We could actually pay for all the house and him pay us back at a small interest, which would be another help to them.
What do you think?
Keep on trucking!

Comments

  • dc197
    dc197 Posts: 812 Forumite
    Ninth Anniversary Combo Breaker
    If you thought it were a great idea you'd not be asking. So I guess you have your reservations. If you can share those it might help.
  • Derboy
    Derboy Posts: 168 Forumite
    Give her the money. Let him come up with the rest via a mortgage. Then you don't need to worry about being paid back if the relationship turns sour and your daughter will always be entitled to half the house.

    If it ever goes belly up, you'll have the rest of your cash on hand to buy out his half if you so wish.
  • Richey_
    Richey_ Posts: 334 Forumite
    Derboy I have a feeling the boyfriend will be entitled to half the equity in the house. The daughter would not be able to say I'll keep the paid off half and the boyfriend can keep the mortgaged half, would make getting divorced very expensive indeed if one partner got the equity and the other got the debt!!
    I would imagine there would need to be some sort of agreement made through a solicitor that the daughter gets the money put in back first in the event of a split and the the equity left is given to each person equally.
  • frugalsmurf
    frugalsmurf Posts: 159 Forumite
    I'd think this is a question for solicitors as you cant mortgage half a property. You could give her a deposit and then them both mortgage the other half? And get it written that she's got more financial interest in it. My friend did this as she owned a house before so had a big deposit. (Relationship later failed so thank Goodness she did)
  • danslenoir
    danslenoir Posts: 220 Forumite
    edited 15 April 2016 at 10:19AM
    Richey_ wrote: »
    I would imagine there would need to be some sort of agreement made through a solicitor that the daughter gets the money put in back first in the event of a split and the the equity left is given to each person equally.

    That's not really fair on the boyfriend if he is the only one contributing to the mortgage. OP's daughter would get the deposit back PLUS half of whatever additional equity has been gained through paying off the mortgage, and boyfriend would get half of whatever additional equity has been gained through paying off the mortgage that only he contributed to.
  • westernpromise
    westernpromise Posts: 4,833 Forumite
    edited 15 April 2016 at 10:42AM
    She needs a thing called a Deed of Trust that states who owns what percentage of the house.

    She and he are in much the same situation as I and my other half were when we bought (we aren’t married). She put in a lump sum of cash, and I put in a smaller lump sum of cash, plus I borrowed against my salary to raise the purchase price.

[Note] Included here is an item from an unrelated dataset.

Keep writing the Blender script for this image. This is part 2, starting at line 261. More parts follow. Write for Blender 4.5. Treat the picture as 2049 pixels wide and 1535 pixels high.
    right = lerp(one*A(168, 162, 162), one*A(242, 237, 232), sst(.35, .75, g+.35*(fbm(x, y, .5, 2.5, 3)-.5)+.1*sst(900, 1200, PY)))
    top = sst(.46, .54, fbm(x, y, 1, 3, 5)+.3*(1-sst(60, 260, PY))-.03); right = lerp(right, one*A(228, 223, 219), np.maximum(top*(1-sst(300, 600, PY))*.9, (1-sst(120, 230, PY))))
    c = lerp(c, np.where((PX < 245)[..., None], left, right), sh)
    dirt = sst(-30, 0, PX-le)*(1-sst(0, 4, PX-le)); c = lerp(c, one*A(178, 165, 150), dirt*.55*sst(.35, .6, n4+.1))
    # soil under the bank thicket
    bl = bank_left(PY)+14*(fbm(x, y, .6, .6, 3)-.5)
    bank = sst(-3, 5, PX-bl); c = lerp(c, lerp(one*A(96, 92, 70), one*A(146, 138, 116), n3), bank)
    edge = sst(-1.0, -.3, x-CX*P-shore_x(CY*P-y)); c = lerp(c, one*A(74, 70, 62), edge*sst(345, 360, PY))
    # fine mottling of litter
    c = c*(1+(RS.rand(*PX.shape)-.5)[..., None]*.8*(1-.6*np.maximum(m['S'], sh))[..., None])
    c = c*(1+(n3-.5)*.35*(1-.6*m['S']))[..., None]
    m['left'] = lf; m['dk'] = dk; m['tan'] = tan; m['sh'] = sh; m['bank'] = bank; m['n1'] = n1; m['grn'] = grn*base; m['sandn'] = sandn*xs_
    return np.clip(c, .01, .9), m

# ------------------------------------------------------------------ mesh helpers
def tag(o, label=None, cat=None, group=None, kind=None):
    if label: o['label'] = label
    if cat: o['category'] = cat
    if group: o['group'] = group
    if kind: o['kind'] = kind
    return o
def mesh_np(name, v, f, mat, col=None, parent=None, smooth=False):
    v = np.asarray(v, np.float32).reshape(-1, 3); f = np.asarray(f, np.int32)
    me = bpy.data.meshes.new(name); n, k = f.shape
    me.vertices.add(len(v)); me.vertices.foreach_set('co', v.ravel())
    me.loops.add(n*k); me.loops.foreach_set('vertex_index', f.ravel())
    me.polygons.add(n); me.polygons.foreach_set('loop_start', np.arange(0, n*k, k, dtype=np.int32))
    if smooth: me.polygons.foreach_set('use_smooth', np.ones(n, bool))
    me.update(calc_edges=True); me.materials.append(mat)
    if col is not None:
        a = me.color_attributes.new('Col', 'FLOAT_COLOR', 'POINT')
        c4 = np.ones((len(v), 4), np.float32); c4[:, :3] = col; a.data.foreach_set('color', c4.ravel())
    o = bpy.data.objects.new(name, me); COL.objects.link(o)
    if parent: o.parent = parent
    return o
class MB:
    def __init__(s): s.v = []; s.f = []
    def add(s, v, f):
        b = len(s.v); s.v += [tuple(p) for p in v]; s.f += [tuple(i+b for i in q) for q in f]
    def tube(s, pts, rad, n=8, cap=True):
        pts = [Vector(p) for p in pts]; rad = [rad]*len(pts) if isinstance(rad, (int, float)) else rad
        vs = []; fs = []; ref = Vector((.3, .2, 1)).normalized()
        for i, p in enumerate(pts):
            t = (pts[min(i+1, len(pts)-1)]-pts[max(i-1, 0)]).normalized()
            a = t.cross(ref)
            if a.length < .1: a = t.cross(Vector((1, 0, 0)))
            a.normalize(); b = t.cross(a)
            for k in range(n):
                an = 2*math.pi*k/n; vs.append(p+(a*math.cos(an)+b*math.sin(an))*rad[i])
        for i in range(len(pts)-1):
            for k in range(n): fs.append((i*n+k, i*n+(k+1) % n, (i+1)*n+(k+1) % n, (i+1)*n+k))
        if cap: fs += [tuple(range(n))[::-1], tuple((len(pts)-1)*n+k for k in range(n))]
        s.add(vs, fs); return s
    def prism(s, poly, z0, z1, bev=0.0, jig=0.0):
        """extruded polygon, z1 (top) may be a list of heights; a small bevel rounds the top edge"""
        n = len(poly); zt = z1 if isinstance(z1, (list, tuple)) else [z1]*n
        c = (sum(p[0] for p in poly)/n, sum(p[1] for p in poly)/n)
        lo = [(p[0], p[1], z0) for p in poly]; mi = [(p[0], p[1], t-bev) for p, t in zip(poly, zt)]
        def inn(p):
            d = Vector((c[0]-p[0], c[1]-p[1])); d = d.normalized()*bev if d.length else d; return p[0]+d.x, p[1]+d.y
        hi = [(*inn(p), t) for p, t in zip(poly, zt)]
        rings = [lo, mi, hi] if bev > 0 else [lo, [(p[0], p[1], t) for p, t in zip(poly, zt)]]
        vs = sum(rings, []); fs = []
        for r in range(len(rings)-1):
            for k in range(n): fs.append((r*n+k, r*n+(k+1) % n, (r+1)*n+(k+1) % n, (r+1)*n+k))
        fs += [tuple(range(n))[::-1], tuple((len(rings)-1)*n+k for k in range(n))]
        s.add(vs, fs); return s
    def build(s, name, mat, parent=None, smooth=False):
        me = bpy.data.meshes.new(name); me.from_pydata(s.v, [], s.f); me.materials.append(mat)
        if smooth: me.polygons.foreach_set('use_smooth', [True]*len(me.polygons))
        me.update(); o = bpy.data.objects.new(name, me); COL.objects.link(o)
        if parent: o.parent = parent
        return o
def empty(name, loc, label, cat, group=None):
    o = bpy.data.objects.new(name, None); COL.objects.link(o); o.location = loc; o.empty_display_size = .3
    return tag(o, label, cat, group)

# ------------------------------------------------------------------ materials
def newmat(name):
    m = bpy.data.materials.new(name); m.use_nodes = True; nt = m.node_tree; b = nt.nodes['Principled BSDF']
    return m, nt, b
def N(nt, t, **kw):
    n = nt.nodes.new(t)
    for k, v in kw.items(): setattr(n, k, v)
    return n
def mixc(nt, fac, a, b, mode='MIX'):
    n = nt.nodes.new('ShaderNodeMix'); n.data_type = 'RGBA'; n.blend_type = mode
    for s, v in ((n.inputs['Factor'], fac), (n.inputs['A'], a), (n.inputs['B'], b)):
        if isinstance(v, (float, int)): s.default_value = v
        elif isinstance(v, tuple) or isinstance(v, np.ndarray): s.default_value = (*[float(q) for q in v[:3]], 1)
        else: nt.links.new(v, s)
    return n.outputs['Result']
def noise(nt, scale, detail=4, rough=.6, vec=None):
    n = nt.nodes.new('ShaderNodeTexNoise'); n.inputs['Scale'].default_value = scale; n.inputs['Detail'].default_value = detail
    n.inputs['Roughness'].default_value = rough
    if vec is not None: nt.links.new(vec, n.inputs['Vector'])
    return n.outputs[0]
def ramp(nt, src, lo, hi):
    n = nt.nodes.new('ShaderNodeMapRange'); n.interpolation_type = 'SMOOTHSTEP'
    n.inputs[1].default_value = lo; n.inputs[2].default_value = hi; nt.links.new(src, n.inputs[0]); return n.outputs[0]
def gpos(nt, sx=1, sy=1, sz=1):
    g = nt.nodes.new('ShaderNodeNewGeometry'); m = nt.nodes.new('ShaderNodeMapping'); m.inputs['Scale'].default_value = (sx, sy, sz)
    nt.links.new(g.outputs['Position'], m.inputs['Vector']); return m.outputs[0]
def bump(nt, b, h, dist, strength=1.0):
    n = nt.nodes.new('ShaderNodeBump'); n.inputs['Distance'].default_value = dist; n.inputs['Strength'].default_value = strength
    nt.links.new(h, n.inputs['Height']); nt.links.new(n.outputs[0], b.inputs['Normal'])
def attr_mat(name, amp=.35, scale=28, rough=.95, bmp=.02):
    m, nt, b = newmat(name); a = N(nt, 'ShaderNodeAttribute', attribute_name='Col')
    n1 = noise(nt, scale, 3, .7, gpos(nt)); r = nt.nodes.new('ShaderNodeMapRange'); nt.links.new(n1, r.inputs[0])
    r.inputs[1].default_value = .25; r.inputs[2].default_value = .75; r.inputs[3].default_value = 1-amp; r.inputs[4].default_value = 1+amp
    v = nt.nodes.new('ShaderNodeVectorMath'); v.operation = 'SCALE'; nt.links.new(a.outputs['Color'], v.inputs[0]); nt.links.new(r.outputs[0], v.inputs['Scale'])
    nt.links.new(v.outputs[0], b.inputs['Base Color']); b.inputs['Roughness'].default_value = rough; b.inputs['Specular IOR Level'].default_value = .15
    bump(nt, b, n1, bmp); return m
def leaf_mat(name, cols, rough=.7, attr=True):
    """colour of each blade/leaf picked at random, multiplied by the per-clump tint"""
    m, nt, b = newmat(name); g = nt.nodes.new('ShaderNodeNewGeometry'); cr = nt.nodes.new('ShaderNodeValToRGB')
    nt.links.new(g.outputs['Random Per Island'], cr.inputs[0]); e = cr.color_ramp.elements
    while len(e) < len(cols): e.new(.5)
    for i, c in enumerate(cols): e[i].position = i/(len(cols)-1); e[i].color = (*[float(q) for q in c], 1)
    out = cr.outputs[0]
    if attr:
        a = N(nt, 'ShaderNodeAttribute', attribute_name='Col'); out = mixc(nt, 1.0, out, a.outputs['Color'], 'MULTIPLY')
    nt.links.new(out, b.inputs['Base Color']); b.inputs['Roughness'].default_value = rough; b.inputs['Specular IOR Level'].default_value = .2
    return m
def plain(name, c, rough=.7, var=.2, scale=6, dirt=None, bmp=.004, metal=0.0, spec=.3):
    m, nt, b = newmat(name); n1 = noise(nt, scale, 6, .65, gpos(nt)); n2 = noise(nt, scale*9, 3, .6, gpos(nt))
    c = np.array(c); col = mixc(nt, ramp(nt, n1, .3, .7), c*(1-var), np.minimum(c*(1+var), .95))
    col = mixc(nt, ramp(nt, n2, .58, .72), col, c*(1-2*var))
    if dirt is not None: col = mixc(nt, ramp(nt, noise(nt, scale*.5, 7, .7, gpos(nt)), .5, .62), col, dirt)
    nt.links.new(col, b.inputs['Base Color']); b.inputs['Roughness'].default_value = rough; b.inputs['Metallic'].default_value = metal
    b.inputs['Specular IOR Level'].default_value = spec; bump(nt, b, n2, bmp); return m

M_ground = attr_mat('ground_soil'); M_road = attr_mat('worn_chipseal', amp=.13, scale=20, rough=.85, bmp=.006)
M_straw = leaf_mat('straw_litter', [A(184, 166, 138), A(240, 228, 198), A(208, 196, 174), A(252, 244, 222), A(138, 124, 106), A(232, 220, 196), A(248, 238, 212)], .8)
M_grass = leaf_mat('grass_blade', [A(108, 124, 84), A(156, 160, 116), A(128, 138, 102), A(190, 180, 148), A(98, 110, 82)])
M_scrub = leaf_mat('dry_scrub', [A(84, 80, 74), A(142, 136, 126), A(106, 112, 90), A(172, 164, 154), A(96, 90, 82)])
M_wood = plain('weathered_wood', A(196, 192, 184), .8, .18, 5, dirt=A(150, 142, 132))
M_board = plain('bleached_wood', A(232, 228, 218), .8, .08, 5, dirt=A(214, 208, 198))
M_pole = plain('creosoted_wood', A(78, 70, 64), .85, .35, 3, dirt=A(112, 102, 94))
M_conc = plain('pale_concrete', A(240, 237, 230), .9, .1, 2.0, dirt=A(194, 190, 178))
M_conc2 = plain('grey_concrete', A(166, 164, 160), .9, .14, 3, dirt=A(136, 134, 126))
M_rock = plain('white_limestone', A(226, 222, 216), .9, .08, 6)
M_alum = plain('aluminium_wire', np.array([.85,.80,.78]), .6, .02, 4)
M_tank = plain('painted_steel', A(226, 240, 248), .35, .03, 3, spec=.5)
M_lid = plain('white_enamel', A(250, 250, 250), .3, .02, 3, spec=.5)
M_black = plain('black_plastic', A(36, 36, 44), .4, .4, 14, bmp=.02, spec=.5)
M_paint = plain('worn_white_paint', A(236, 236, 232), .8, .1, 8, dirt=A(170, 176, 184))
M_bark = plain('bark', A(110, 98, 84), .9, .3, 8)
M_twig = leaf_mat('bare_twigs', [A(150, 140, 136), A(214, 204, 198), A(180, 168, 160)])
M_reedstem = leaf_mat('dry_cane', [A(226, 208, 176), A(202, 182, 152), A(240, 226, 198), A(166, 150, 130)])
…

    So to illustrate that with some made-up numbers, the house was £500k. She put in £150k of that. I put in £100k, and borrowed £250k. This adds up to the £500k price of the house. We then had a Deed of Trust drawn up which shows that she owns 30% of the house (150/500), while I own 70% (the other 350/500). She funded her 30% with cash, and I funded mine with cash plus a mortgage. The mortgage is in joint names at the lender’s insistence, but she doesn’t work and I pay the whole thing and all other expenses. So, as the mortgage is effectively my debt to pay, it’s fair to count it as part of my share of the house.

    In there were ever a split, we would sell the house for (eg) £800k, and she’d get her 30% of that back, which is £240k. I’d get the other £560k, but of course, out of that I’d have to settle the mortgage.

    You could probably construct something similar. What worries me slightly is the bit where the boyfriend’s share is funded by you becoming his mortgage lender. He should logically get a proportionate share of the house based on how much of the price he is funding. But if they split up, you’ve got to get your money back off him. In practice, to do this he’d have to either sell the house, or go and get a normal mortgage and use that to repay you. It may not be possible to do either in the circumstances of the day.

    Likewise if he falls into arrears with you, you have to be able to get that back. You shouldn’t be repaid by your granddaughter on his behalf in months when he can’t make it. That would mean that his percentage share is being funded by her money, which isn’t fair.

    Edit: just to note that if she were also paying half of the bills, including the mortgage, then that should be reflected in the shares set out in the Deed of Trust. So to use the same numbers again, she puts in 150, he puts in 100, and they share the 250 mortgage. That would give her 275/500 and him 225/500, so 55% to her and 45% to him. When they sell for say 800k, they clear the mortgage leaving £550k and she then gets 55 of what's left while he gets 45%.
  • princeofpounds
    princeofpounds Posts: 10,396 Forumite
    Part of the Furniture 10,000 Posts Name Dropper Combo Breaker
    What Westernpromise said.


    http://findlaw.co.uk/law/property/buying_property/deed-of-trust.html and many other links available on google.


    Contribute enough to buy half the property if you like, gift it to your daughter. She can then buy with her partner, with an agreement that she receives half the proceeds of the sale price, he is responsible between them for the mortgage liability etc.


    These things are pretty clear and strong. They aren't perfect, in very esoteric situations.


    For example, she still needs to part of the mortgage and if he defaults, she might end up on the hook (although the low LTV means it shouldn't be too dangerous).


    But a solicitor can walk her through all that.


    Privately lending a mortgage is also possible, but I would argue against it in this scenario, as you are potentially making a bet on the relationship for 25 years, and on the ability to recover money lent. The net benefit of lending with a cheap private mortgage is likely to be similar to just making a few tens of thousands extra gift, which is a much simpler way to do it.
  • Cakeguts
    Cakeguts Posts: 7,627 Forumite
    Sixth Anniversary 1,000 Posts Name Dropper
    What I would like to suggest is to leave them to sort this out themselves without any money from you. Some people find that accepting money from relative to help with houses etc is a reflection on their ability to look after their partner properly. These people are both adults they aren't small children or a charity. Please allow your daughter's partner to have his self esteem left intact by being able to buy a house with your daughter. What you can do is to offer to pay for any extra lessons or hobbies that your granddaughter would like to be involved in.